Spindle creator Dustin Shuler has called the dismantling "painful" and "a loss for Chicago."

"Personally, I would have moved the Walgreens (site) and left the Spindle where it is," said Shuler, speaking earlier this month from southern California.

The budget for the piece when it was built $75,000 and "we went over that,'' Shuler recalled. The foundation, he said, "is hellacious -- it's 30 feet into the ground.'"

O'Connor said earlier this month that ownership of the mall "is at odds with each other: Part wants to (move) it and part wants to take it down and junk it. So we have a little bit of a dilemma."

When then-mall owner David Bermant commissioned the work 18 years ago, an angry Berwyn resident said the sculpture would make the town "the laughingstock of the western suburbs," while a local elected official decried it as "more junk up our gazoos." Shuler, who came up with the idea by playing with toy cars, said of the design: "I just thought it was cool."

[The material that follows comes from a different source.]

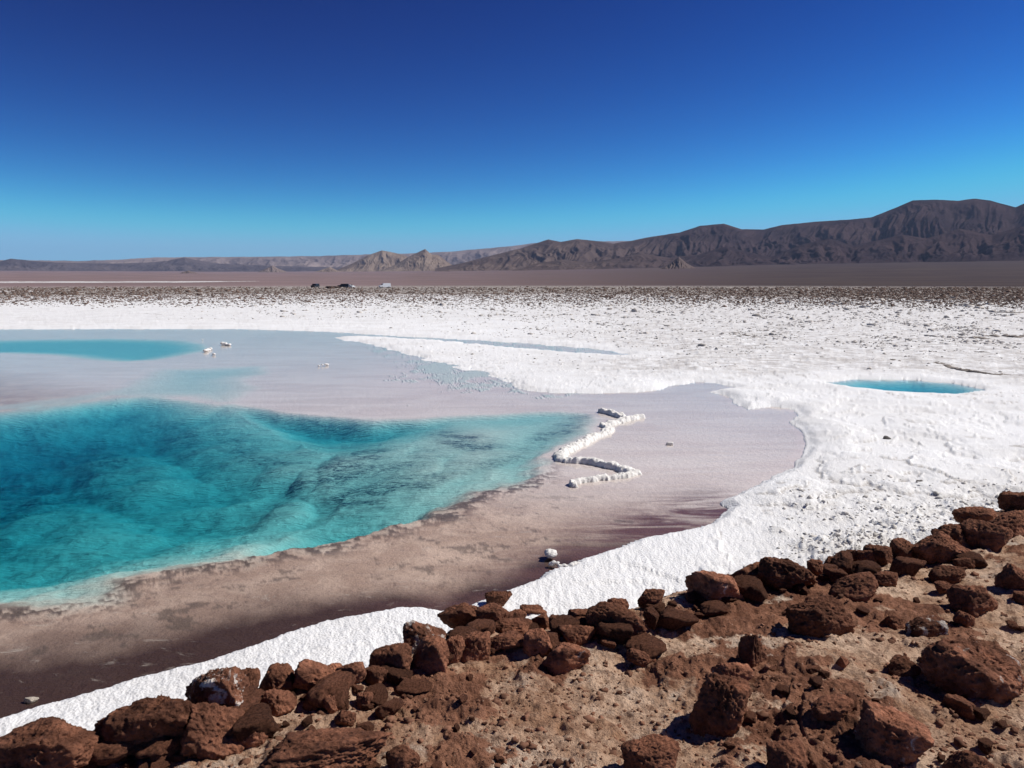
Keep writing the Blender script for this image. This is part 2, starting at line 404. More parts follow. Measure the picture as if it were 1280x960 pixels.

Today, the Spindle is touted in several travel guides, including one that lists it under "Road Cheese.''

O'Connor earlier this month lamented the rust and pigeon waste that pockmarks the cars but said "from a marketing standpoint, I like the Spindle."

The stars of "Wayne's World" were asked whether they might be interested in saving the Spindle.

Dana Carvey has not been reached for comment. A publicist for Myers e-mailed earlier this month, "Unfortunately, Mike is going to pass."

The Critical Mass ride is scheduled to begin at 6 p.m. at Daley Plaza.